Accounting? I took my confusions to the department accountant who looked at the paperwork—not from me, from the university—and freaked out. It’s always nice to know that your confusion is based in actually confusing data and not some simple misunderstanding:
“James, you see this two here?”
“Yes.”
“Added to the next two, you get four.”
“Oh, I see…”
Nothing so simple, so while I’ve been grinding my teeth down from the one pip to the six, I’m happy—in a muted, “I feel much better now that the hammer blows have stopped” kind of way.
And on the home front, the day was pooptacular. Dana put Wendy down for her morning nap—I’m a bit unsure of the exact timeline, but I’ll try to recreate it:
Pooping.
Early Houdini inspiration and experiment.
Interpretive fecal art.
Freak out over the power of art.
Wailing over the baby monitor summons Dana.
Another freak out over the power of art.
And then much scrubbing, bathing, and a round of high temperature, very agitated washing of the love bear.
I was apprised of this after the fact, and I was happy to be exploring the ways that my institution has retrofitted the 21st century into the 19th century for accounting. A “negative expense” counts as positive, but not as income?
After I cycled home, we talked about how games work for us, our particular emotional states, and how we can continue with the project—for a mere eight days more. We also explored Dana’s relationship to abstraction versus theme as well as our collective frustration with the Ragnar Brothers.
I had prepped both for R-Eco and Theophrastus. I didn’t expect us to go for R-Eco, though the (pasted-on) theme is resonant for us (you’re a refuse-managing company trying to recycle material). The game reduces to hand-management and tactics—fun and quick, yes—with some tricky, Knizia-inspired scoring. We’re both looking forward to playing it, perhaps when my parents are here next week. So we settled in for Theophrastus, a game I had picked up in a BoardGameGeek auction about the time Wendy was born.
Neither one of us can remember who won the first game we played (photos by phrim). Dana remembers being sore and exhausted, and it was not a good thing that we were perched on the low wooden stools that we used at the breakfast nook in our previous apartment (just catty-corner from where we live now, but that’s another story). She remembers the peasant bread we had, the very bread I used to make turkey, cranberry sauce, and horseradish sandwiches. Despite the discomfort, and perhaps in loyalty to the sandwiches, she was happy to sit down to a game of alchemical pattern-matching.

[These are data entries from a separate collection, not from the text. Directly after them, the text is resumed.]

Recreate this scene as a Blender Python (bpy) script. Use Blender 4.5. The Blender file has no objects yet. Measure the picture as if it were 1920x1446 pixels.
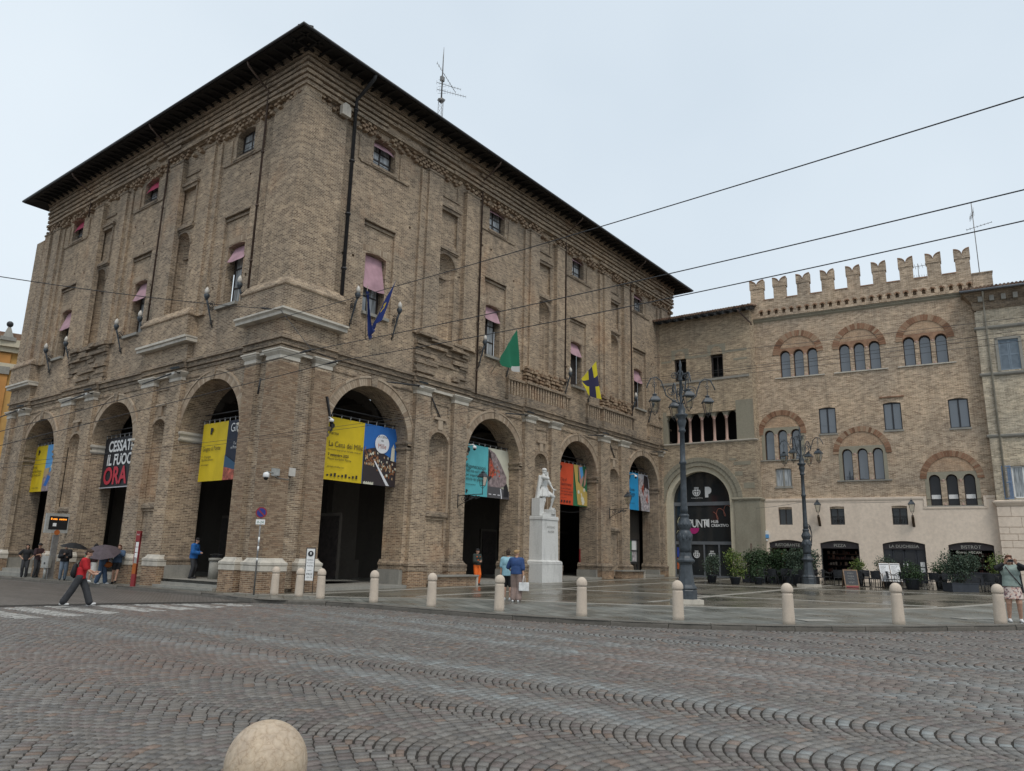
import bpy, bmesh, math, random
import numpy as np
from mathutils import Vector, Matrix, Euler
random.seed(7); RNG = np.random.default_rng(7)
R_ = math.radians
SC = bpy.context.scene
COL = SC.collection

# ------------------------------------------------------------------ camera
F_PX, CX, CY = 1409.2, 960.0, 723.0
AZ, PITCH, ROLL = R_(37.4657), R_(12.8311), R_(1.3344)
CAM = np.array([-17.354, -24.924, 1.6])
_fw = np.array([math.cos(AZ)*math.cos(PITCH), math.sin(AZ)*math.cos(PITCH), math.sin(PITCH)])
_rt0 = np.array([math.sin(AZ), -math.cos(AZ), 0.0]); _up0 = np.cross(_rt0, _fw)
_rt = _rt0*math.cos(ROLL) + _up0*math.sin(ROLL)
_up = -_rt0*math.sin(ROLL) + _up0*math.cos(ROLL)
cam_d = bpy.data.cameras.new('camera'); cam = bpy.data.objects.new('camera', cam_d); COL.objects.link(cam)
M = Matrix.Identity(4)
for i in range(3):
    M[i][0] = _rt[i]; M[i][1] = _up[i]; M[i][2] = -_fw[i]; M[i][3] = CAM[i]
cam.matrix_world = M
cam_d.sensor_fit = 'HORIZONTAL'; cam_d.sensor_width = 36.0; cam_d.lens = F_PX/1920*36
cam_d.clip_start = 0.1; cam_d.clip_end = 2000
SC.camera = cam
def ray(x, y): return _fw + _rt*(x-CX)/F_PX - _up*(y-CY)/F_PX
def at(x, y, d):            # the point seen at a pixel of the survey photo, d metres away measured on the ground
    r = ray(x, y); k = d/math.hypot(r[0], r[1]); return Vector(CAM + r*k)

# ------------------------------------------------------------------ sky, sun, exposure
W = bpy.data.worlds.new('World'); SC.world = W; W.use_nodes = True
nt = W.node_tree; nt.nodes.clear()
SUN_EL, SUN_DIR = R_(58), Vector((-0.55, -0.83, 0)).normalized()
out = nt.nodes.new('ShaderNodeOutputWorld'); bg = nt.nodes.new('ShaderNodeBackground')
sky = nt.nodes.new('ShaderNodeTexSky'); sky.sky_type = 'NISHITA'; sky.sun_disc = False
sky.sun_elevation = SUN_EL; sky.sun_rotation = math.atan2(SUN_DIR.x, SUN_DIR.y)
sky.air_density = 1.5; sky.dust_density = 4.0
tc = nt.nodes.new('ShaderNodeTexCoord'); nz = nt.nodes.new('ShaderNodeTexNoise')
nz.inputs['Scale'].default_value = 1.3; nz.inputs['Detail'].default_value = 4
rmp = nt.nodes.new('ShaderNodeValToRGB')
rmp.color_ramp.elements[0].position = 0.3; rmp.color_ramp.elements[0].color = (6.5, 7.45, 8.35, 1)
rmp.color_ramp.elements[1].position = 0.7; rmp.color_ramp.elements[1].color = (8.1, 8.95, 9.65, 1)
mix = nt.nodes.new('ShaderNodeMixRGB'); mix.inputs['Fac'].default_value = 0.9   # cloud deck over the clear sky
nt.links.new(tc.outputs['Generated'], nz.inputs['Vector']); nt.links.new(nz.outputs['Fac'], rmp.inputs['Fac'])
nt.links.new(sky.outputs['Color'], mix.inputs['Color1']); nt.links.new(rmp.outputs['Color'], mix.inputs['Color2'])
nt.links.new(mix.outputs['Color'], bg.inputs['Color']); bg.inputs['Strength'].default_value = 0.1
nt.links.new(bg.outputs['Background'], out.inputs['Surface'])
sd = bpy.data.lights.new('sun', 'SUN'); sun = bpy.data.objects.new('sun', sd); COL.objects.link(sun)
sd.energy = 1.35; sd.angle = R_(18); sd.color = (1.0, 0.95, 0.88)
sv = Vector((SUN_DIR.x*math.cos(SUN_EL), SUN_DIR.y*math.cos(SUN_EL), math.sin(SUN_EL)))
sun.rotation_euler = sv.to_track_quat('Z', 'Y').to_euler()
sun.location = (-30, -40, 60)
SC.view_settings.view_transform = 'Standard'; SC.view_settings.look = 'None'
SC.view_settings.exposure = 0.08; SC.view_settings.gamma = 1.0
try: SC.view_settings.use_curve_mapping = False
except Exception: pass

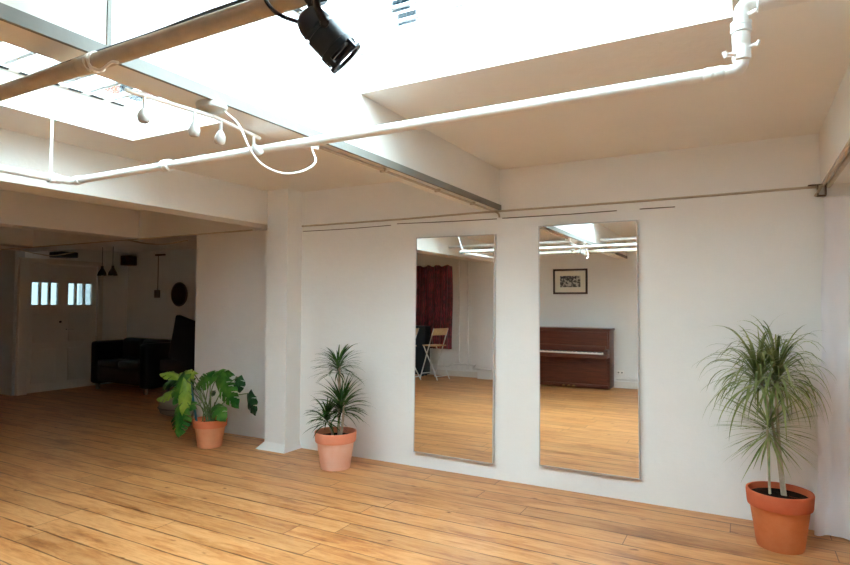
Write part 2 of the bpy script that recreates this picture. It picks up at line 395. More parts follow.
MB().tube([(-10.235, 5.70, 1.15), (-10.22, 5.70, 1.15)], .018).build('lock_cover', M['darkwood'], dl)

# skylights : frame rails with slots, bars, glass
for n, (a, b) in enumerate(HOLES, 1):
    w = thing('window_%d' % n, ['skylight glazed with white bars over the wall of mirrors', 'skylight glazed with white bars beyond the ceiling beam'][n-1], 'window', (a, HY0, ZT)); w['kind'] = 'structure'
    f = MB()
    f.box(a-.10, a+.05, HY0-.1, HY1, ZT, ZT+.05); f.box(b-.02, b+.10, HY0-.1, HY1, ZT, ZT+.05)
    f.box(a-.1, b+.1, HY1, HY1+.1, ZT, ZT+.05); f.box(a-.1, b+.1, HY0-.1, HY0, ZT, ZT+.05)
    f.build('window_frame', M['frame'], w)
    s = MB(); y = HY0+.1
    while y < HY1-.15:
        s.box(a+.012, a+.040, y, y+.085, ZT-.004, ZT+.002); y += .145
    s.build('slot_row', M['slot'], w)
    br = MB(); y = HY1-.17
    while y > HY0+.05:
        br.tube([(a+.04, y, ZT+.03), (b-.04, y, ZT+.03)],   .009 if n == 1 else .021, 8); y -= .125 if n == 1 else .17
    if n == 1: br.tube([(a+.6, HY0, ZT+.012), (a+.6, HY1, ZT+.012)], .005, 6)
    else:
        br.tube([(a+.42, HY0, ZT+.05), (a+.42, HY1, ZT+.05)], .014, 6)
    br.build('glazing_bar', M['bar'], w)
    MB().box(a-.05, b+.05, HY0-.05, HY1+.05, ZT+.075, ZT+.081).build('glass_pane', M['skyglass'], w)

# baseboard opposite
struct('baseboard_south', MB().box(-5.9, XR, SY, SY+.025, 0, .11, .004), M['paintdoor'], 'white baseboard below the wall opposite the mirrors')
struct('trim_9', MB().box(-4.66, -4.3, SY-.01, SY+.16, -.01, ZC+.01), M['wall'], 'shallow white pier on the wall opposite the mirrors')

# ------------------------------------------------------------------ mirrors
def wall_mirror(x, z0, tilt, label):
    t = thing('wall_mirror', label, 'mirror', (x, WY, z0), 'tall mirrors on the white wall')
    t.rotation_euler = (0, tilt, 0); w, hh, d = .78, 1.96, .034
    f = MB(); y0, y1 = WY-d-.004, WY-.004
    e = .009
    f.box(x, x+e, y0, y1, z0, z0+hh, .001).box(x+w-e, x+w, y0, y1, z0, z0+hh, .001)
    f.box(x+e, x+w-e, y0, y1, z0, z0+e, .001).box(x+e, x+w-e, y0, y1, z0+hh-e, z0+hh, .001)
    f.box(x+e, x+w-e, y1-.012, y1-.001, z0+e, z0+hh-e)
    f.build('mirror_frame', M['alu'], t)
    MB().box(x+e-.001, x+w-e+.001, y0+.001, y0+.008, z0+e-.001, z0+hh-e+.001).build('mirror_glass', M['mirror'], t)
    return t
wall_mirror(-2.672, .140, .010, 'tall narrow silver-framed mirror reflecting the red curtain')
wall_mirror(-1.488, .178, -.001, 'tall narrow silver-framed mirror reflecting the piano')

# ------------------------------------------------------------------ pipes
def pipe_with_fittings(name, label, pts, r, colls, mat='pipe', group=None, rc=.05):
    t = thing(name, label, 'pipe', pts[0], group)
    MB().tube(round_corner(pts, rc), r, 16).build('pipe_run', M[mat], t)
    for p, d, R, L in colls:
        p = Vector(p); d = Vector(d).normalized()
        MB().lathe([(r, -L/2-.004), (R, -L/2), (R, -L*.12), (R*.96, -L*.1), (R*.96, L*.1), (R, L*.12), (R, L/2), (r, L/2+.004)], p, 20, rot_to(d)).build('coupling', M[mat], t)
    return t
P2 = pipe_with_fittings('heating_pipe', 'white pipe crossing under the beam and turning up at a riser',
    [(-3.47, SY+.02, 2.205), (-3.47, 1.975, 2.205), (.0, 1.975, 2.205), (.0, 1.975, 2.405), (.452, 1.975, 2.405)], .0205,
    [((-2.62, 1.975, 2.205), (1,0,0), .031, .05), ((-.075, 1.975, 2.205), (1,0,0), .023, .05), ((-3.40, 1.975, 2.205), (1,0,0), .026, .05), ((-3.47, 1.88, 2.205), (0,1,0), .026, .06),
     ((0, 1.975, 2.275), (0,0,1), .0255, .08), ((0, 1.975, 2.335), (0,0,1), .029, .03), ((.11, 1.975, 2.405), (1,0,0), .032, .13)], rc=.03)
v = MB().tube([(.01, 1.97, 2.268), (.043, 1.96, 2.272)], .005, 8).tube([(.04, 1.96, 2.264), (.045, 1.96, 2.280)], .005, 8)
v.tube([(-.01, 1.965, 2.25), (-.042, 1.94, 2.247)], .007, 8).tube([(-.04, 1.942, 2.240), (-.046, 1.938, 2.256)], .007, 8).build('valve_handle', M['pipe'], P2)
P2v = MB().tube([(.02, 1.97, 2.368), (.042, 1.962, 2.372)], .008, 8).build('bleed_screw', M['whiteplastic'], P2)
pipe_with_fittings('heating_pipe', 'pale old pipe overhead at the upper left, carrying the stage light', [(-3.15, 1.04, ZC+.005), (-3.15, 1.04, 2.225), (.452, 1.04, 2.225)], .0255, [((-1.78, 1.04, 2.225), (1,0,0), .0275, .05)], mat='pipe_old')
pipe_with_fittings('heating_pipe', 'white pipe overhead, topmost of the three pipes reflected above the framed picture', [(-4.328, .6, 2.43), (.452, .6, 2.43)], .022, [((-.9, .6, 2.43), (1,0,0), .03, .06)])
# hanger rod for the pipe corner
hr = MB().tube([(-3.60, 1.93, 2.66), (-3.475, 1.86, 2.21)], .0075, 8); hr.lathe([(.026, -.012), (.030, -.012), (.030, .012), (.026, .012)], (-3.47, 1.86, 2.205), 16, rot_to((0,1,0)))
tag(hr.build('hanger_rod', M['pipe'], None), 'thin white rod hanging the pipe corner from the ceiling', 'rod')
# string tied round old pipe
stp = [(-1.72+.014*math.sin(k*.9), 1.04+.027*math.cos(k*1.3), 2.225+.028*math.sin(k*1.3)) for k in range(14)]+[(-1.68, 1.01, 2.19), (-1.64, 1.01, 2.175), (-1.59, 1.01, 2.188), (-1.56, 1.01, 2.182)]
tag(MB().tube(smooth_path(stp, 4), .0045, 6).build('string', M['whiteplastic']), 'loose pale string knotted round the old overhead pipe', 'string')
# black mains cable running on top of pipe and drooping to the lamp
cp = [(-3.2, 1.045, 2.255), (-2.4, 1.05, 2.253), (-2.0, 1.045, 2.256), (-1.7, 1.05, 2.262), (-1.45, 1.04, 2.255), (-1.25, 1.05, 2.268), (-1.05, 1.04, 2.262), (-1.0, 1.01, 2.25), (-.985, 1.0, 2.215), (-.95, 1.0, 2.175), (-.905, 1.01, 2.15), (-.875, 1.025, 2.146)]
tag(MB().tube(smooth_path(cp, 6), .0048, 8).build('power_cable', M['cable']), 'thin black cable lying along the old pipe to the stage light', 'cable')
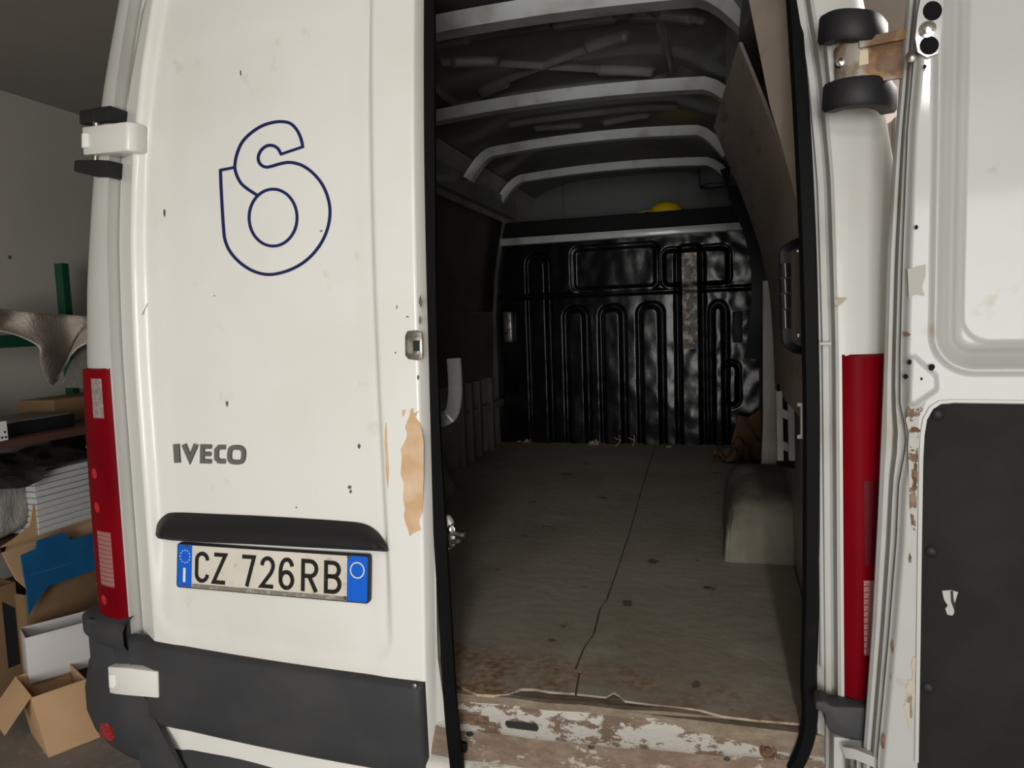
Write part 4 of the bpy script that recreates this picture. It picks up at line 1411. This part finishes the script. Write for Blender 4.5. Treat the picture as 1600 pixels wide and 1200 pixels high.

Theophrastus works like this: in each of three rounds an alchemical recipe (if you’ll pardon the mixed metaphor) is laid out. The recipe has three categories: metals, elements, and essentials. Some of each may be determined, but more likely is a vague descriptor like “3 metals.” As the Theophrastus token moves around, the player in that role adds a metal (or element…you get the idea), and the other players (coming back to the Theo player) lay down matching cards—or cards that at least match the category—in their own corresponding spaces. You determine scores each time Theophrastus completes his recipe; you score better the closer you come to the cards that were laid down for him.
I had a hard time matching the cards he had in the second round, so I dropped too far back to recover. I also tried to exploit some game strategies that would work better in a multi-player game (there are ways to hide information, for instance, and other ways to meddle with your opponents). Those were not good choices, given the person with whom I was playing.
We came out of the game…pretty happy, really. We even took a look at the gameplay for R-Eco afterward. After a crisis, the resolution, no? I want to talk about Chinese printing of games, of petroleum-based inks and the Gulf of Mexico, but we didn’t get to R-Eco, not really. So is there a lesson to take from Theophrastus? I could shoehorn a meaning about transformation, maybe, about combinations of influences and reactions into the evening, but that idea sounds forced at best. I could even write about the happy accidents of early science that led us to the technologies that enabled humans to develop these games. But I have to think that it’s really about a woman and a man, a husband and wife, partners, finding the space within themselves for generosity to expand around the hard nut of resentment and frustration so that it opens and transforms. Do games allow for this? A project any couple or group might hold in their collective imaginations? “It’s the goal that is important, not the winning.”
If I sit down with you with a board between us, what will I learn?